Folha de S. Paulo
Gênero e raça não são garantias de
representatividade de uma coletividade
Era de se esperar que as mudanças nas
regras de distribuição do fundo eleitoral e do fundo partidário, além das
crescentes articulações dos movimentos sociais negros pela ocupação de espaços
de poder, resultassem numa ampliação da participação de mulheres e de
pretos e pardos entre os candidatos ao pleito de 2022.
A questão agora é saber quantas dessas pessoas estão realmente dispostas e aptas a trabalhar por pautas de interesse das mulheres e da negritude e quantas estão simplesmente cumprindo tabela, ou melhor, preenchendo cota.

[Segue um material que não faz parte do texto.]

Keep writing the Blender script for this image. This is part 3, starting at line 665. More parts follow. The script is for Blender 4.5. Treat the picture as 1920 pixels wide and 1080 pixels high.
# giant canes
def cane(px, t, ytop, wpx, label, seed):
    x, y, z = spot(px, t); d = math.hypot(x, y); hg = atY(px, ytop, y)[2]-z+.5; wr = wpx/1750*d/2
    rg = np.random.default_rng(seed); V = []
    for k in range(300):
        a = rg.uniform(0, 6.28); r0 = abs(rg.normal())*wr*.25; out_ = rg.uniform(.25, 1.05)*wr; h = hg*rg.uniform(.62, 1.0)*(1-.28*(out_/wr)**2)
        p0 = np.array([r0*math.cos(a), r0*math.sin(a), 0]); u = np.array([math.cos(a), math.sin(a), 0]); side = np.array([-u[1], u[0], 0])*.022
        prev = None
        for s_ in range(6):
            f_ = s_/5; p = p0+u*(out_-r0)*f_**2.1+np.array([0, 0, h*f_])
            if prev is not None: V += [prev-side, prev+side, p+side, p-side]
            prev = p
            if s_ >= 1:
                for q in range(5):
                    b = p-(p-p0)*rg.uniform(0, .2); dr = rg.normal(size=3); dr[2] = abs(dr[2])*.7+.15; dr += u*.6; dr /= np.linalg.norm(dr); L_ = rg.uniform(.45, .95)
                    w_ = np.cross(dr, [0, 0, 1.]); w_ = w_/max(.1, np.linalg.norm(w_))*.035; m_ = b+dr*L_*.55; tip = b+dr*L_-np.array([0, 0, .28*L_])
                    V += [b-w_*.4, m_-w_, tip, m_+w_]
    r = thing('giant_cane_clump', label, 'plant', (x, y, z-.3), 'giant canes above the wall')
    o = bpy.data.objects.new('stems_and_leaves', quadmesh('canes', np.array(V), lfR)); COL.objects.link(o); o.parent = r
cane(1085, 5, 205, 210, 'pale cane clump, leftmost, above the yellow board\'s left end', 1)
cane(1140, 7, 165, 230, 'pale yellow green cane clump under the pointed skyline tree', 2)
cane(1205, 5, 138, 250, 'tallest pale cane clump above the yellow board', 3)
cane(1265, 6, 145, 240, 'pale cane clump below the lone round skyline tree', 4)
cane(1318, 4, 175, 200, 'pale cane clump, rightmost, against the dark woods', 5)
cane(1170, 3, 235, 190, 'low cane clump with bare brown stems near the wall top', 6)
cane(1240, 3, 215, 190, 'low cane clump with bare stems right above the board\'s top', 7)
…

Com uma maioria no país autodeclarada negra
(56%) e feminina (51,1%, pelo IBGE), o desejável seria que a representação
partidária e eleitoral desses grupos fosse mais proporcional ao contingente
populacional. Mais mulheres e mais negros entre os candidatos —oxalá também
entre os eleitos— claro que é importante e necessário para o fortalecimento da
democracia. Mas, por si, não é o bastante.
Gênero e raça não são garantias de
representatividade e alinhamento com as necessidades e demandas de uma
coletividade. Sobretudo sem a implementação de políticas públicas que defendam
os interesses de grupos que, apesar de majoritários, estão também entre os mais
vulneráveis.
Trocando em miúdos, com certeza cotas
representam um avanço, mas de nada adiantam sem o suporte partidário necessário
para viabilizar eleitoralmente essas candidaturas. Também pouco importam se,
caso eleitas, essas pessoas não estiverem dispostas e aptas a tocar projetos
políticos que promovam direitos e ações afirmativas, protejam religiões de
matriz africana e terras quilombolas, combatam o morticínio negro...
Passados 200 anos da Independência, o Brasil precisa de parlamentares e governantes dispostos a trabalhar pela redução das crescentes desigualdades sociais. Só assim será possível colocar um freio na intersecção entre pobreza, raça e marginalização, coisa que se naturalizou de maneira trágica.